Além da feliz confusão, a reputação de Woodstock atrai cada vez mais nova-iorquinos ricos que procuram algo mais que ar fresco.

A situação provocou o aumento dos preços dos imóveis e uma redução considerável dos artistas residentes que podem permanecer na localidade.

Tanyol explica que o cenário não é novo. "O que realmente define cultural e economicamente esta cidade são duas classes muito diferentes, o artista pobre e o nova-iorquino rico que tem a segunda casa aqui". "Os artistas precisam dos ricos para sustentar as organizações que permitem aos artistas ter lugares onde mostrar o seu trabalho, e os ricos precisam da arte", afirma.

"Lugar mágico"

Os moradores perceberam nos últimos meses um aumento do número de visitantes que buscam a aura de Woodstock.
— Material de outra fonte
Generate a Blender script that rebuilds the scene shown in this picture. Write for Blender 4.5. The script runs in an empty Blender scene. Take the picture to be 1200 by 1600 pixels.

Quase 100 km ao sudoeste, em Bethel, onde realmente aconteceu o festival, várias apresentações serão organizadas para marcar o aniversário do evento, que aconteceu entre 15 e 18 de agosto, com músicos como Santana, que participou na edição de 1969.

Mas o fluxo constante de dinheiro e pessoas pode afetar o espírito contracultural da cidade, segundo Heppner.

"Perdemos verdadeiro significado de Woodstock? Algumas pessoas dizem que sim", afirma. "Se eu não posso alugar uma casa, e eu gosto de música ou de pintar... você não tem uma residência artística, se não tem artistas", reconhece.

Mas para Baer, o arquiteto, a região é um "lugar mágico, carregado". E ele acredita que será assim por muito tempo.